TASK REQUIREMENTS
Copy each record exactly as it reads, leaving out any pictures it holds.

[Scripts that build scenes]
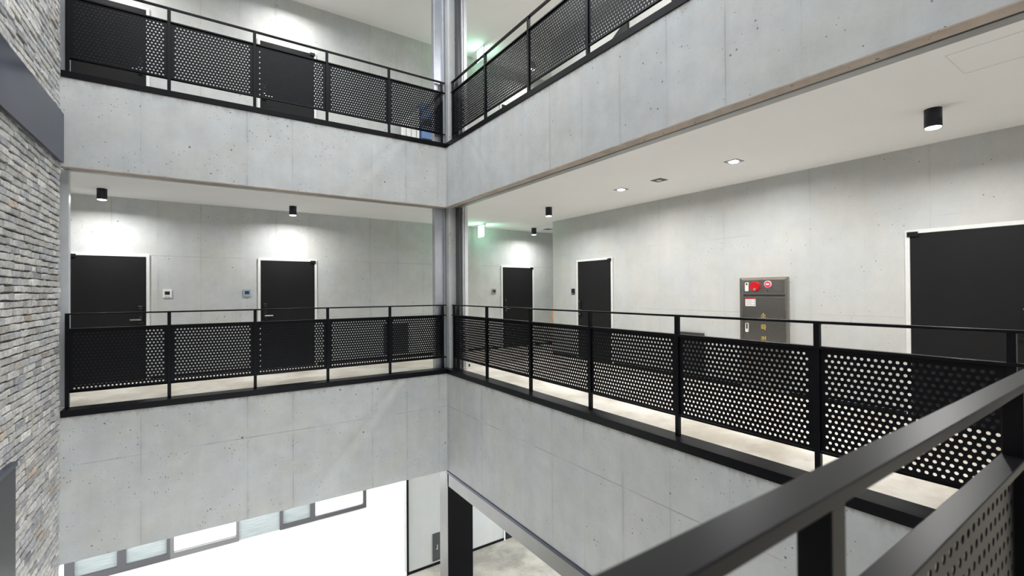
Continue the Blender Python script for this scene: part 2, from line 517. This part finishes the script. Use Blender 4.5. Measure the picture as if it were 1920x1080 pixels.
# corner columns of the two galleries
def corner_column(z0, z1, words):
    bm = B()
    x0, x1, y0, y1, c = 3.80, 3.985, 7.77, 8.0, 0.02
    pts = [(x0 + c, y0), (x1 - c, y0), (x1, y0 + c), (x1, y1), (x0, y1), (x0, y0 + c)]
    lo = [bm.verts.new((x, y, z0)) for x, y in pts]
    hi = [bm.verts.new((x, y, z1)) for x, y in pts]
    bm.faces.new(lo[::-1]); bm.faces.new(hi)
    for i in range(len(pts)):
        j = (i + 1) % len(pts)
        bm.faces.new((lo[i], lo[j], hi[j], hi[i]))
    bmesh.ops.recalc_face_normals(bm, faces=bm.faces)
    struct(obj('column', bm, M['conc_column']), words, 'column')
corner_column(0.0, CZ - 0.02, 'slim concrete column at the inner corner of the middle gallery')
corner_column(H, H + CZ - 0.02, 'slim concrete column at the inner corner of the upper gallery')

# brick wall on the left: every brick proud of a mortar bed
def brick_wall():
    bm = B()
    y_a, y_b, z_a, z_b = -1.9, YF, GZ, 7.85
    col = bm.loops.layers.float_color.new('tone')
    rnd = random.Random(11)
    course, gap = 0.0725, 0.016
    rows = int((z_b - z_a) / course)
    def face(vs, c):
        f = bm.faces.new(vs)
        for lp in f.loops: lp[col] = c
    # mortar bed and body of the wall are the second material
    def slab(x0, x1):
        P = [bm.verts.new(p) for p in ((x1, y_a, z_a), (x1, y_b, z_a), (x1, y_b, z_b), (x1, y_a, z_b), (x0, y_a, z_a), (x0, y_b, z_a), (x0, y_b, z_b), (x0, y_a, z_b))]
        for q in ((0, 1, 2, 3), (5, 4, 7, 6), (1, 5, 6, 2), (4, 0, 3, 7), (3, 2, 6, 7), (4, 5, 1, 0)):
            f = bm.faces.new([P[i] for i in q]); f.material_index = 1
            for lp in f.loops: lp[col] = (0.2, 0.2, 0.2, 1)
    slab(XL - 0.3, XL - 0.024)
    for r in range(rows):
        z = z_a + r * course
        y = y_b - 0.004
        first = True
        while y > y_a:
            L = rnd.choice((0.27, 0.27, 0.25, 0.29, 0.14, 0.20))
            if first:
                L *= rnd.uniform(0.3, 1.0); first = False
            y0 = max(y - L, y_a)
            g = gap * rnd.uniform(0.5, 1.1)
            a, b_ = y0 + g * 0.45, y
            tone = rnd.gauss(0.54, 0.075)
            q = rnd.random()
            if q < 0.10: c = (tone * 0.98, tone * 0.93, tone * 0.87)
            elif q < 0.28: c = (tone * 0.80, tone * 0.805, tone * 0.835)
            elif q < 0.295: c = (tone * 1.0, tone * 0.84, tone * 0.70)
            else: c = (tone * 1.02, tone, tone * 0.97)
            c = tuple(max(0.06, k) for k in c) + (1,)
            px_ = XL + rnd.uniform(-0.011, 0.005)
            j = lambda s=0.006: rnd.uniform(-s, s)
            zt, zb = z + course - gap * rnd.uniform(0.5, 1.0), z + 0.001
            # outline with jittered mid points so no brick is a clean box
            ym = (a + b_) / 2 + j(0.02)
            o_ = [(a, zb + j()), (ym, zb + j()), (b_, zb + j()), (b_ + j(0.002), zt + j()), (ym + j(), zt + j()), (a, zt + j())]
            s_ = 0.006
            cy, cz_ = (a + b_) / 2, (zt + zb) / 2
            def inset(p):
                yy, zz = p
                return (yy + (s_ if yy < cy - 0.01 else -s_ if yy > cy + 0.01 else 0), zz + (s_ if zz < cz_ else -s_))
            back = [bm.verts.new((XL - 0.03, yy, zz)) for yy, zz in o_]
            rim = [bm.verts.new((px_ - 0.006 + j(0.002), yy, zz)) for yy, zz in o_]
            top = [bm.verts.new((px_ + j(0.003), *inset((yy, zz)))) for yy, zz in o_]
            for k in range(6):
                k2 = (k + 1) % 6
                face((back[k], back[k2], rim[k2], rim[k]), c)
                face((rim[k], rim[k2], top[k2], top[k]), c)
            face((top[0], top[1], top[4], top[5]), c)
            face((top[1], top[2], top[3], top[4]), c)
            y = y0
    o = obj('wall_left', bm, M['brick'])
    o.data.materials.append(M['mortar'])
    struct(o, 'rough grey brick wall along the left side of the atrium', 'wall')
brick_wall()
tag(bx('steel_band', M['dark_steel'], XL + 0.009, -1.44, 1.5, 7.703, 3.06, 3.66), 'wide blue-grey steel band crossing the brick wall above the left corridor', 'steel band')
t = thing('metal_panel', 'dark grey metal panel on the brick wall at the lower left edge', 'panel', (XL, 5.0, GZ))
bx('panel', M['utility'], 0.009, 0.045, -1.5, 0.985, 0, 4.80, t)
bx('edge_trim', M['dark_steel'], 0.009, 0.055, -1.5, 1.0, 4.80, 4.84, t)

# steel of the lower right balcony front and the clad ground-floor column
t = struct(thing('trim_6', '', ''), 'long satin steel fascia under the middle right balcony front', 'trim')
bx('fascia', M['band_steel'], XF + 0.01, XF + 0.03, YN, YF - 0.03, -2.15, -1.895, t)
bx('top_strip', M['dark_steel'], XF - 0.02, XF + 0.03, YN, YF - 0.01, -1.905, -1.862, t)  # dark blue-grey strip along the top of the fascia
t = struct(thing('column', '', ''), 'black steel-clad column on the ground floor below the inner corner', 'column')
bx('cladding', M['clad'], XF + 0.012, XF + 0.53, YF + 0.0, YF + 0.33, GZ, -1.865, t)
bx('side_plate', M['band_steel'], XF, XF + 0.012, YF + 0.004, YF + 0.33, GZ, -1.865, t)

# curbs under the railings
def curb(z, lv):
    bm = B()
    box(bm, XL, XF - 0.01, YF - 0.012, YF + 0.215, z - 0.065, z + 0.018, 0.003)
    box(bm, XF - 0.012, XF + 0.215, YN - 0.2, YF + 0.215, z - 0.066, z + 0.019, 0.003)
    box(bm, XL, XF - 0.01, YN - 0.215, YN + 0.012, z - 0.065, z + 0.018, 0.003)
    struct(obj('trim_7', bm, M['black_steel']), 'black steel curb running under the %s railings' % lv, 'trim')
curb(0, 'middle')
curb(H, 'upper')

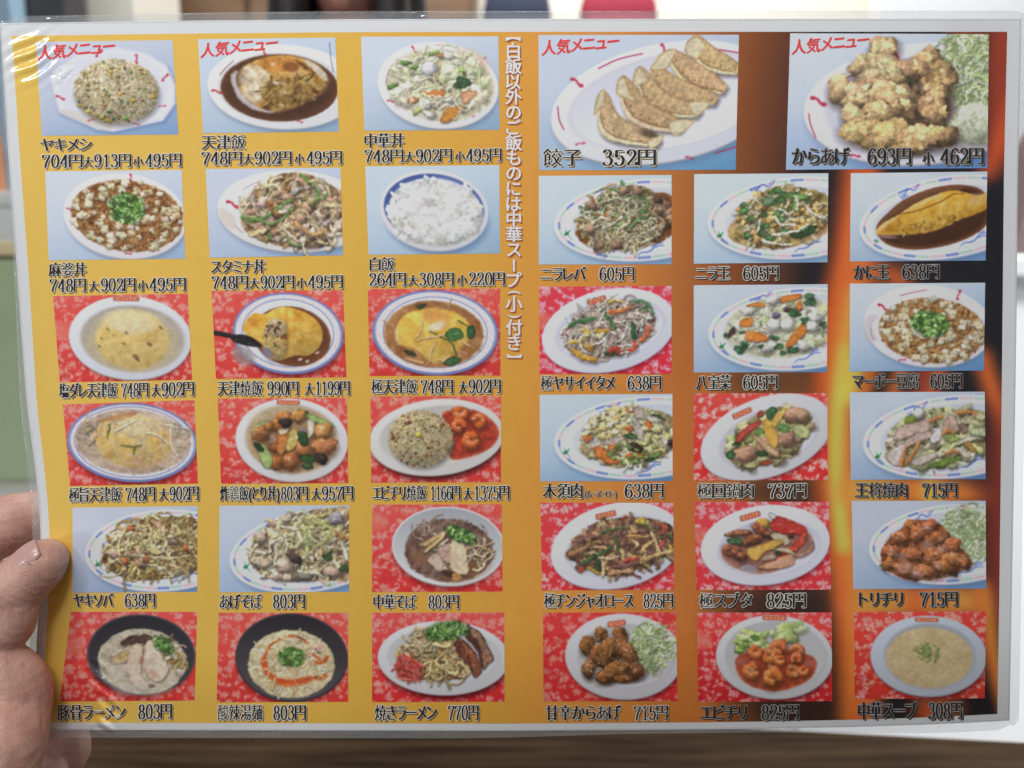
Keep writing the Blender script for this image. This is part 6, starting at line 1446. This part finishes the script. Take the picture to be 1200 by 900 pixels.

COMPLETE OUTPUT
Continue the Blender Python script for this scene: part 2, from line 517. This part finishes the script. Use Blender 4.5. Measure the picture as if it were 1920x1080 pixels.
# corner columns of the two galleries
def corner_column(z0, z1, words):
    bm = B()
    x0, x1, y0, y1, c = 3.80, 3.985, 7.77, 8.0, 0.02
    pts = [(x0 + c, y0), (x1 - c, y0), (x1, y0 + c), (x1, y1), (x0, y1), (x0, y0 + c)]
    lo = [bm.verts.new((x, y, z0)) for x, y in pts]
    hi = [bm.verts.new((x, y, z1)) for x, y in pts]
    bm.faces.new(lo[::-1]); bm.faces.new(hi)
    for i in range(len(pts)):
        j = (i + 1) % len(pts)
        bm.faces.new((lo[i], lo[j], hi[j], hi[i]))
    bmesh.ops.recalc_face_normals(bm, faces=bm.faces)
    struct(obj('column', bm, M['conc_column']), words, 'column')
corner_column(0.0, CZ - 0.02, 'slim concrete column at the inner corner of the middle gallery')
corner_column(H, H + CZ - 0.02, 'slim concrete column at the inner corner of the upper gallery')

# brick wall on the left: every brick proud of a mortar bed
def brick_wall():
    bm = B()
    y_a, y_b, z_a, z_b = -1.9, YF, GZ, 7.85
    col = bm.loops.layers.float_color.new('tone')
    rnd = random.Random(11)
    course, gap = 0.0725, 0.016
    rows = int((z_b - z_a) / course)
    def face(vs, c):
        f = bm.faces.new(vs)
        for lp in f.loops: lp[col] = c
    # mortar bed and body of the wall are the second material
    def slab(x0, x1):
        P = [bm.verts.new(p) for p in ((x1, y_a, z_a), (x1, y_b, z_a), (x1, y_b, z_b), (x1, y_a, z_b), (x0, y_a, z_a), (x0, y_b, z_a), (x0, y_b, z_b), (x0, y_a, z_b))]
        for q in ((0, 1, 2, 3), (5, 4, 7, 6), (1, 5, 6, 2), (4, 0, 3, 7), (3, 2, 6, 7), (4, 5, 1, 0)):
            f = bm.faces.new([P[i] for i in q]); f.material_index = 1
            for lp in f.loops: lp[col] = (0.2, 0.2, 0.2, 1)
    slab(XL - 0.3, XL - 0.024)
    for r in range(rows):
        z = z_a + r * course
        y = y_b - 0.004
        first = True
        while y > y_a:
            L = rnd.choice((0.27, 0.27, 0.25, 0.29, 0.14, 0.20))
            if first:
                L *= rnd.uniform(0.3, 1.0); first = False
            y0 = max(y - L, y_a)
            g = gap * rnd.uniform(0.5, 1.1)
            a, b_ = y0 + g * 0.45, y
            tone = rnd.gauss(0.54, 0.075)
            q = rnd.random()
            if q < 0.10: c = (tone * 0.98, tone * 0.93, tone * 0.87)
            elif q < 0.28: c = (tone * 0.80, tone * 0.805, tone * 0.835)
            elif q < 0.295: c = (tone * 1.0, tone * 0.84, tone * 0.70)
            else: c = (tone * 1.02, tone, tone * 0.97)
            c = tuple(max(0.06, k) for k in c) + (1,)
            px_ = XL + rnd.uniform(-0.011, 0.005)
            j = lambda s=0.006: rnd.uniform(-s, s)
            zt, zb = z + course - gap * rnd.uniform(0.5, 1.0), z + 0.001
            # outline with jittered mid points so no brick is a clean box
            ym = (a + b_) / 2 + j(0.02)
            o_ = [(a, zb + j()), (ym, zb + j()), (b_, zb + j()), (b_ + j(0.002), zt + j()), (ym + j(), zt + j()), (a, zt + j())]
            s_ = 0.006
            cy, cz_ = (a + b_) / 2, (zt + zb) / 2
            def inset(p):
                yy, zz = p
                return (yy + (s_ if yy < cy - 0.01 else -s_ if yy > cy + 0.01 else 0), zz + (s_ if zz < cz_ else -s_))
            back = [bm.verts.new((XL - 0.03, yy, zz)) for yy, zz in o_]
            rim = [bm.verts.new((px_ - 0.006 + j(0.002), yy, zz)) for yy, zz in o_]
            top = [bm.verts.new((px_ + j(0.003), *inset((yy, zz)))) for yy, zz in o_]
            for k in range(6):
                k2 = (k + 1) % 6
                face((back[k], back[k2], rim[k2], rim[k]), c)
                face((rim[k], rim[k2], top[k2], top[k]), c)
            face((top[0], top[1], top[4], top[5]), c)
            face((top[1], top[2], top[3], top[4]), c)
            y = y0
    o = obj('wall_left', bm, M['brick'])
    o.data.materials.append(M['mortar'])
    struct(o, 'rough grey brick wall along the left side of the atrium', 'wall')
brick_wall()
tag(bx('steel_band', M['dark_steel'], XL + 0.009, -1.44, 1.5, 7.703, 3.06, 3.66), 'wide blue-grey steel band crossing the brick wall above the left corridor', 'steel band')
t = thing('metal_panel', 'dark grey metal panel on the brick wall at the lower left edge', 'panel', (XL, 5.0, GZ))
bx('panel', M['utility'], 0.009, 0.045, -1.5, 0.985, 0, 4.80, t)
bx('edge_trim', M['dark_steel'], 0.009, 0.055, -1.5, 1.0, 4.80, 4.84, t)

# steel of the lower right balcony front and the clad ground-floor column
t = struct(thing('trim_6', '', ''), 'long satin steel fascia under the middle right balcony front', 'trim')
bx('fascia', M['band_steel'], XF + 0.01, XF + 0.03, YN, YF - 0.03, -2.15, -1.895, t)
bx('top_strip', M['dark_steel'], XF - 0.02, XF + 0.03, YN, YF - 0.01, -1.905, -1.862, t)  # dark blue-grey strip along the top of the fascia
t = struct(thing('column', '', ''), 'black steel-clad column on the ground floor below the inner corner', 'column')
bx('cladding', M['clad'], XF + 0.012, XF + 0.53, YF + 0.0, YF + 0.33, GZ, -1.865, t)
bx('side_plate', M['band_steel'], XF, XF + 0.012, YF + 0.004, YF + 0.33, GZ, -1.865, t)

# curbs under the railings
def curb(z, lv):
    bm = B()
    box(bm, XL, XF - 0.01, YF - 0.012, YF + 0.215, z - 0.065, z + 0.018, 0.003)
    box(bm, XF - 0.012, XF + 0.215, YN - 0.2, YF + 0.215, z - 0.066, z + 0.019, 0.003)
    box(bm, XL, XF - 0.01, YN - 0.215, YN + 0.012, z - 0.065, z + 0.018, 0.003)
    struct(obj('trim_7', bm, M['black_steel']), 'black steel curb running under the %s railings' % lv, 'trim')
curb(0, 'middle')
curb(H, 'upper')

Keep writing the Blender script for this image. This is part 6, starting at line 1446. This part finishes the script. Take the picture to be 1200 by 900 pixels.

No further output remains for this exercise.